◆ The exercise
The data below is to be returned in full and exactly.

Scripts that build scenes:
-- BEGIN --

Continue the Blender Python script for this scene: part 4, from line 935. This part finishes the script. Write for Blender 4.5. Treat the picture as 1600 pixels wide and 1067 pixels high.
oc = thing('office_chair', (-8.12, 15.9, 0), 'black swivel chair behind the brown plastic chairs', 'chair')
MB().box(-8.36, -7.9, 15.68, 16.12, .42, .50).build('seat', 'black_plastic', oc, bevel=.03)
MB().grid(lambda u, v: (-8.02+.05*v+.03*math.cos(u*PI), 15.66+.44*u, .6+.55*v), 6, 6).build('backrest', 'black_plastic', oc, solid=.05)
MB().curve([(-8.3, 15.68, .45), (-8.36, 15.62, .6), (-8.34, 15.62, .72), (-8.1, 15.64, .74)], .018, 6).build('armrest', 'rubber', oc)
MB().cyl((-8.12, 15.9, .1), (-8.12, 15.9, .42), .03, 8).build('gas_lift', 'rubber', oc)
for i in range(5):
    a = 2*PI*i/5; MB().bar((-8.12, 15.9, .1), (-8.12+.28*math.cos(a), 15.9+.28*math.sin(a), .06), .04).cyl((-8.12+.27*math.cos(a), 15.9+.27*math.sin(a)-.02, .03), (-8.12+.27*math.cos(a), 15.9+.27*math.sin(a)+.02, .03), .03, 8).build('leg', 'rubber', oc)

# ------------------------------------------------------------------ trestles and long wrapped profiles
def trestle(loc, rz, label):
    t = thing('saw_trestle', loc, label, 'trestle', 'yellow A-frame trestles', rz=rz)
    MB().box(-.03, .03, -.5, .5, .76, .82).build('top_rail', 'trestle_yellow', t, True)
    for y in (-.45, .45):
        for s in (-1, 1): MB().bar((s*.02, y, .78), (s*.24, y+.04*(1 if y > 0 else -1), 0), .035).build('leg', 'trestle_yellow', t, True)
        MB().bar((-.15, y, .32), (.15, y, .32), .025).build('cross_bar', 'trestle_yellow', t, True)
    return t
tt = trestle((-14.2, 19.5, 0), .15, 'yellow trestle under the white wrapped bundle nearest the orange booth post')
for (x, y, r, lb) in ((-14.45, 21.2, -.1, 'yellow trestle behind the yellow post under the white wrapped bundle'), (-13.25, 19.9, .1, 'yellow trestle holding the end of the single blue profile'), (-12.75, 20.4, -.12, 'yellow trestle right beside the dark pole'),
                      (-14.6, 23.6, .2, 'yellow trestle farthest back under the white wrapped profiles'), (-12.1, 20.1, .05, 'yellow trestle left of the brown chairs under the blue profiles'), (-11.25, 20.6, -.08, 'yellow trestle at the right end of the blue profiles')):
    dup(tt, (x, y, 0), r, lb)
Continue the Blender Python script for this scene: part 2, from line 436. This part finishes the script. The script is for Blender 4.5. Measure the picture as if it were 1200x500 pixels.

-- END --

◆ Finished task
Continue the Blender Python script for this scene: part 4, from line 935. This part finishes the script. Write for Blender 4.5. Treat the picture as 1600 pixels wide and 1067 pixels high.
oc = thing('office_chair', (-8.12, 15.9, 0), 'black swivel chair behind the brown plastic chairs', 'chair')
MB().box(-8.36, -7.9, 15.68, 16.12, .42, .50).build('seat', 'black_plastic', oc, bevel=.03)
MB().grid(lambda u, v: (-8.02+.05*v+.03*math.cos(u*PI), 15.66+.44*u, .6+.55*v), 6, 6).build('backrest', 'black_plastic', oc, solid=.05)
MB().curve([(-8.3, 15.68, .45), (-8.36, 15.62, .6), (-8.34, 15.62, .72), (-8.1, 15.64, .74)], .018, 6).build('armrest', 'rubber', oc)
MB().cyl((-8.12, 15.9, .1), (-8.12, 15.9, .42), .03, 8).build('gas_lift', 'rubber', oc)
for i in range(5):
    a = 2*PI*i/5; MB().bar((-8.12, 15.9, .1), (-8.12+.28*math.cos(a), 15.9+.28*math.sin(a), .06), .04).cyl((-8.12+.27*math.cos(a), 15.9+.27*math.sin(a)-.02, .03), (-8.12+.27*math.cos(a), 15.9+.27*math.sin(a)+.02, .03), .03, 8).build('leg', 'rubber', oc)

# ------------------------------------------------------------------ trestles and long wrapped profiles
def trestle(loc, rz, label):
    t = thing('saw_trestle', loc, label, 'trestle', 'yellow A-frame trestles', rz=rz)
    MB().box(-.03, .03, -.5, .5, .76, .82).build('top_rail', 'trestle_yellow', t, True)
    for y in (-.45, .45):
        for s in (-1, 1): MB().bar((s*.02, y, .78), (s*.24, y+.04*(1 if y > 0 else -1), 0), .035).build('leg', 'trestle_yellow', t, True)
        MB().bar((-.15, y, .32), (.15, y, .32), .025).build('cross_bar', 'trestle_yellow', t, True)
    return t
tt = trestle((-14.2, 19.5, 0), .15, 'yellow trestle under the white wrapped bundle nearest the orange booth post')
for (x, y, r, lb) in ((-14.45, 21.2, -.1, 'yellow trestle behind the yellow post under the white wrapped bundle'), (-13.25, 19.9, .1, 'yellow trestle holding the end of the single blue profile'), (-12.75, 20.4, -.12, 'yellow trestle right beside the dark pole'),
                      (-14.6, 23.6, .2, 'yellow trestle farthest back under the white wrapped profiles'), (-12.1, 20.1, .05, 'yellow trestle left of the brown chairs under the blue profiles'), (-11.25, 20.6, -.08, 'yellow trestle at the right end of the blue profiles')):
    dup(tt, (x, y, 0), r, lb)
Continue the Blender Python script for this scene: part 2, from line 436. This part finishes the script. The script is for Blender 4.5. Measure the picture as if it were 1200x500 pixels.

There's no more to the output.